During the late 1970s and early 80s, a variety of regulatory and quality assurance requirements resulted in a great demand for services of hydrologists and hydrogeologists, a demand that could not be met by the existing number of professionals. Because of the concern that unqualified individuals would be hired to satisfy this demand, the need for certification of hydrologists and hydrogeologists was expressed repeatedly by individuals, consulting firms, and some state and federal agencies. For example, in 1979, an Ad Hoc Committee of the Association of University Watershed Scientists recommended strengthening of the U.S. Civil Service entry-level requirements for hydrologists. This effort was in response to professionals within the U.S. Forest Service and U.S. Bureau of Land Management who were concerned that the existing standards "did not ensure high-quality entry-level professionals in hydrology."

It was against this background that the American Institute of Hydrology (AIH) was born. After a lengthy period of consultations and discussions with leaders in hydrological sciences, the American Institute of Hydrology was incorporated according to the laws of the state of Minnesota on March 3, 1981, by Sandor Csallany, Roman Kanivetsky, and Alexander Zaporozec. By providing a mechanism for certifying competent and responsible professionals, AIH aimed at strengthening the standing of hydrology as a science and as a profession. The Institute was not established to duplicate any of the objectives of existing organizations in hydrology, hydrogeology, or water resources, but rather to complement the goals of these organizations by establishing professional standards for certification and providing a framework for educating professionals to reach these standards.

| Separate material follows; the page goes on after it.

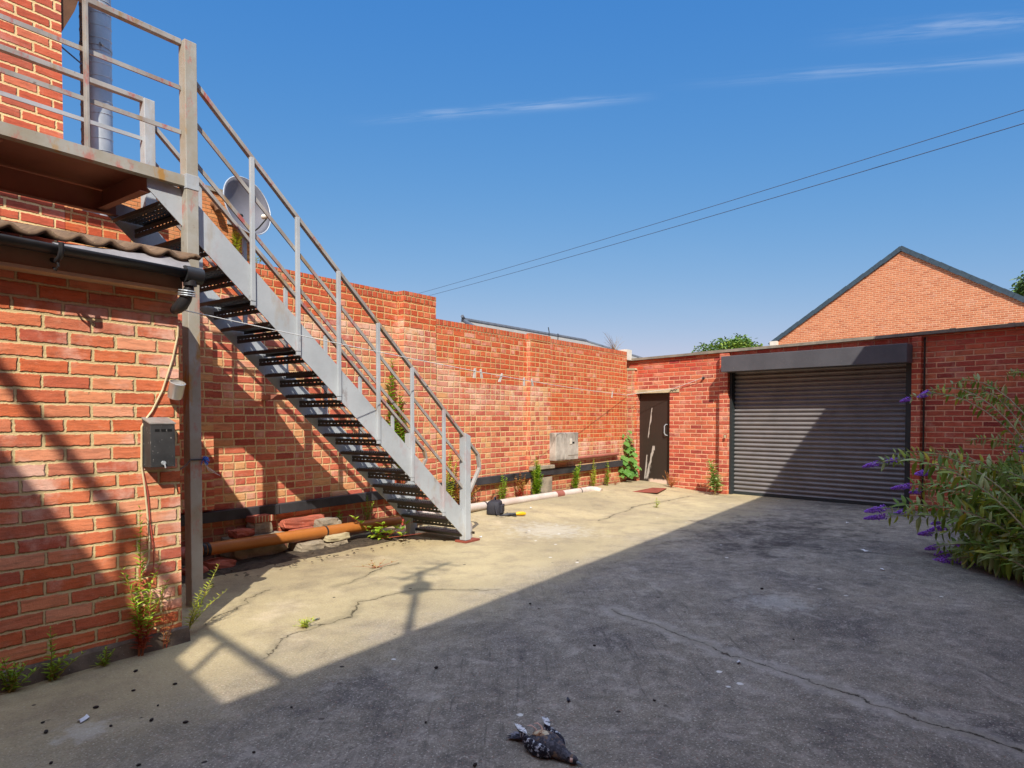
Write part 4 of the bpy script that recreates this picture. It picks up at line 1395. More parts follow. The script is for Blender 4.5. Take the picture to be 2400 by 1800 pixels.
t = thing('grey_drain_pipe', 'pale grey drain pipe with an elbow lying along the boundary wall by the bag', 'pipe', (8.2, -0.28, 0.13))
GZ = lambda x: 0.145 - 0.009 * (x - 6.5)
mb = MB()
mb.tube([(5.75, -0.25, GZ(5.75)), (8.95, -0.25, GZ(8.95))], 0.055, 20)
mb.build('pipe', m_greyp, t, smooth=True)
mb = MB()
mb.tube([(8.82, -0.25, GZ(8.9)), (9.02, -0.25, GZ(9.0))], 0.059, 20)
mb.build('pipe_joint', m_ring, t, smooth=True)
mb = MB()
mb.tube([(9.0, -0.25, GZ(9)), (9.80, -0.25, GZ(9.8)), (9.93, -0.26, GZ(9.9)), (9.99, -0.31, GZ(9.9) - 0.01), (10.0, -0.41, GZ(9.9) - 0.035)], [0.055, 0.055, 0.058, 0.06, 0.06], 20)
mb.build('elbow', m_greyp, t, smooth=True)
mb = MB()
mb.tube([(7.05, -0.25, GZ(7)), (7.075, -0.25, GZ(7))], 0.0585, 20)
mb.build('strap', m_black, t, smooth=True)
mb = MB()
mb.tube([(9.55, -0.25, GZ(9.5)), (9.57, -0.25, GZ(9.5))], 0.0575, 20)
mb.build('strap', m_guide, t, smooth=True)


def lump(name, lo, hi, mat, label, cat, rz=0.0, seed=1, rough=0.012, tilt=0.0, group=None, sub=3):
    """a broken block: subdivided box with chipped, uneven faces"""
    rng = random.Random(seed)
    bm = bmesh.new()
    bmesh.ops.create_cube(bm, size=1.0)
    bmesh.ops.subdivide_edges(bm, edges=bm.edges[:], cuts=sub, use_grid_fill=True)
    c = (Vector(lo) + Vector(hi)) / 2
    sz = Vector(hi) - Vector(lo)
    M = Matrix.Rotation(rz, 3, 'Z') @ Matrix.Rotation(tilt, 3, 'X')
    mb = MB()
    for v in bm.verts:
        p = Vector((v.co.x * sz.x, v.co.y * sz.y, v.co.z * sz.z))
        k = sum(1 for q in v.co if abs(abs(q) - 0.5) < 1e-4)
        p *= 1.0 - (0.0 if k < 2 else rng.uniform(0, 0.10 if k == 2 else 0.2) * min(1, rough / 0.012))
        p += Vector((rng.uniform(-1, 1), rng.uniform(-1, 1), rng.uniform(-1, 1))) * rough * 0.5
        mb.v.append(c + M @ p)
    mb.f = [tuple(v.index for v in f.verts) for f in bm.faces]
    bm.free()
    return tag(mb.build(name, mat, origin=(c.x, c.y, lo[2])), label, cat, group)


GRP = 'rubble under the staircase'
lump('stone_block', (3.40, -0.27, 0.0), (3.97, -0.02, 0.215), m_block, 'low grey concrete footing behind the brown drain pipe', 'block', seed=2, rough=0.012, group=GRP)
lump('concrete_block', (3.66, -0.20, 0.217), (3.86, -0.05, 0.325), m_block, 'pale concrete block standing left of the pile, under a ribbed brick', 'block', seed=3, rough=0.01, group=GRP)
t = thing('ribbed_brick', 'red brick with pale mortar stripes lying on the upright concrete block', 'brick', (3.76, -0.13, 0.327), GRP)
MB().box((3.655, -0.20, 0.327), (3.865, -0.06, 0.387)).build('brick_body', m_loose, t, bevel=0.006)
mb = MB()
for i in range(6): mb.box((3.672 + i * 0.033, -0.204, 0.330), (3.680 + i * 0.033, -0.2005, 0.388))
mb.build('mortar_stripes', m_lintel, t)
lump('loose_brick', (3.44, -0.25, 0.216), (3.64, -0.10, 0.285), m_loose, 'loose red brick lying flat left of the upright concrete block', 'brick', seed=4, rz=0.08, group=GRP)
lump('loose_brick', (4.10, -0.20, 0.10), (4.38, -0.05, 0.20), m_loose, 'frogged red brick just above the brown pipe, left of the pale block', 'brick', seed=5, group=GRP)
lump('loose_brick', (4.05, -0.12, 0.202), (4.55, -0.02, 0.30), m_loose, 'long low row of broken red brick under the black rail', 'brick', seed=6, group=GRP)
lump('stone_block', (4.40, -0.25, 0.13), (4.66, -0.06, 0.265), m_block, 'rough pale stone block above the strap of the brown pipe', 'block', seed=7, rough=0.012, group=GRP)
lump('concrete_block', (4.02, -0.42, 0.0), (4.30, -0.20, 0.10), m_block, 'flat grey block under the brown pipe, left of two stacked stones', 'block', seed=8, rough=0.01, group=GRP)
lump('stone_block', (4.34, -0.45, 0.075), (4.60, -0.2, 0.135), m_lintel, 'yellowish stone under the pipe strap, on top of a grey stone', 'block', seed=9, rough=0.008, rz=0.06, group=GRP)
lump('stone_block', (4.36, -0.44, 0.0), (4.58, -0.2, 0.073), m_block, 'grey stone on the ground under the yellowish stone', 'block', seed=10, rough=0.008, group=GRP)
lump('dark_brick', (3.08, -0.46, 0.0), (3.32, -0.24, 0.075), m_loose, 'dark brick in shade below the collars of the brown pipe', 'brick', seed=11, rz=0.12, group=GRP)
lump('dark_brick', (2.86, -0.5, 0.0), (3.05, -0.3, 0.06), m_loose, 'dark brick half hidden behind the fire escape post', 'brick', seed=12, rz=-0.1, group=GRP)

# ------------------------------------------------------------------ bag and tool
gb = gz(6.95, -0.55)
t = thing('tool_bag', 'small black nylon tool bag standing by the grey drain pipe', 'bag', (6.93, -0.53, gb))
rb = Matrix.Rotation(R(28), 3, 'Z')
bo = Vector((6.93, -0.53, gb))
mb = MB()
secs = [(0.0, 0.125, 0.085), (0.02, 0.138, 0.095), (0.10, 0.135, 0.092), (0.155, 0.125, 0.082), (0.172, 0.105, 0.06)]
NB = 24
for z, a, b2 in secs:
    for k in range(NB):
        th = 2 * math.pi * k / NB
        ct, st_ = math.cos(th), math.sin(th)
        e = 0.35
        p = Vector((a * math.copysign(abs(ct) ** e, ct), b2 * math.copysign(abs(st_) ** e, st_), z))
        mb.v.append(bo + rb @ p)
for i in range(len(secs) - 1):
    for k in range(NB): mb.f.append((i * NB + k, i * NB + (k + 1) % NB, (i + 1) * NB + (k + 1) % NB, (i + 1) * NB + k))
mb.f += [tuple(range(NB - 1, -1, -1)), tuple(range((len(secs) - 1) * NB, len(secs) * NB))]
mb.build('bag_body', m_bag, t, smooth=True)
mb = MB()
mb.obox(bo + rb @ Vector((-0.01, -0.10, 0.07)), (0.20, 0.03, 0.10), rb)
mb.build('front_pocket', m_bag, t, bevel=0.008)
mb = MB()
mb.tube([bo + rb @ Vector(p) for p in ((-0.07, 0, 0.168), (-0.05, 0, 0.21), (0.05, 0, 0.21), (0.07, 0, 0.168))], 0.010, 7)
mb.build('handle', m_bag, t, smooth=True)
mb = MB()
mb.tube([bo + rb @ Vector(p) for p in ((-0.13, -0.02, 0.12), (-0.19, -0.06, 0.02), (-0.24, -0.12, 0.008), (-0.12, -0.22, 0.008), (0.02, -0.16, 0.008))], 0.009, 6)
mb.build('shoulder_strap', m_bag, t)
mb = MB()
mb.obox(bo + rb @ Vector((0.0, -0.117, 0.11)), (0.16, 0.006, 0.006), rb)
mb.build('zip', m_guide, t)
g2 = gz(6.95, -0.78)
t = thing('yellow_tool', 'yellow and black hand tool lying on the concrete right of the bag', 'tool', (6.98, -0.75, g2))
to = Vector((6.97, -0.75, g2))
mb = MB()
mb.tube([to + Vector(p) for p in ((0.04, -0.06, 0.028), (0.07, -0.085, 0.032), (0.11, -0.12, 0.03), (0.14, -0.145, 0.026))], [0.02, 0.027, 0.026, 0.016], 12)
mb.build('yellow_grip', m_yellow, t, smooth=True)
mb = MB()
mb.tube([to + Vector(p) for p in ((-0.08, 0.06, 0.02), (-0.03, 0.01, 0.025), (0.04, -0.06, 0.028))], [0.012, 0.02, 0.017], 10)
mb.tube([to + Vector(p) for p in ((-0.02, -0.0, 0.02), (-0.01, -0.07, 0.012), (0.0, -0.10, 0.01))], 0.009, 8)
mb.build('black_head', m_black, t, smooth=True)
mb = MB()
gc = gz(11.0, -1.05)
mb.prism([(10.45, -0.75), (11.25, -0.62), (11.35, -1.0), (10.6, -1.16)], (0, 0, gz(10.9, -0.9) + 0.006), (1, 0, 0), (0, 1, 0), (0, 0, 1), 0.008)
tag(mb.build('drain_cover', m_redpl, origin=(10.9, -0.9, gz(10.9, -0.9))), 'flat rusty drain cover in the concrete before the brown door', 'drain cover')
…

The AIH is the only nationwide organization that offers certification to qualified professionals in all fields of the hydrological sciences. The AIH certification process involves peer-review and testing. The applicant's credentials are thoroughly evaluated by a panel of nationally recognized and respected scientists and professionals -- the Board of Registration. The Board has ten members who are selected and appointed to staggered terms by the AIH Executive Committee from among the certified members of the Institute.

In May 1981, with planning started on the Constitution and Bylaws, membership recruitment began. The first member of the Registration Board was appointed in October 1981; the first application was received in February 1982; and the first professional members were certified in December 1982, when the full Executive Committee was formed. The first issue of the AIH Bulletin was published in October 1983; our first conference was held in May 1984; the first issue of the AIH journal, "Hydrological Science and Technology," was published in September 1985; the first state sections were established in June 1986; and the first award was presented in March 1987.

Mission Statement

The purpose of AIH is to enhance and strengthen the standing of hydrology as a science and a profession by:

  • Establishing standards and procedures to certify individuals qualified in surface-water, groundwater and water-quality hydrology.
  • Establishing and maintaining ethical standards to protect the public from irresponsible work.
  • Providing education and training in hydrology.
  • Providing the public and government advice and guidance concerning activities related to the hydrologic profession.
Code of Ethics

Each Member of the American Institute of Hydrology is charged with knowledge of the Code of Ethics and the Rules of Professional Conduct hereinafter set forth or as such Code and Rules may be amended from time to time.

Members of the Institute acknowledge their responsibilities to society and their professions; subscribe to this Code of Ethics to guide them in their practices as professional hydrologists; and shall...
  • Hold above all the public trust and reputation of their professions, perform services only in the areas of their competence, and strive to enhance their qualifications through continuing education and professional development.
  • Issue public statements only in an objective and truthful manner, and endeavor to extend public knowledge and to prevent misunderstandings of the achievements of hydrological sciences.
  • Act in professional matters for each client or employer as faithful agents or trustees, and avoid conflict of interest.
  • Build their professional reputations on the merit of their services, and not compete unfairly with others.
  • Not only conduct their practices in accordance with this Code and the Rules but also bring to the attention of the Institute unethical practices of any other Member.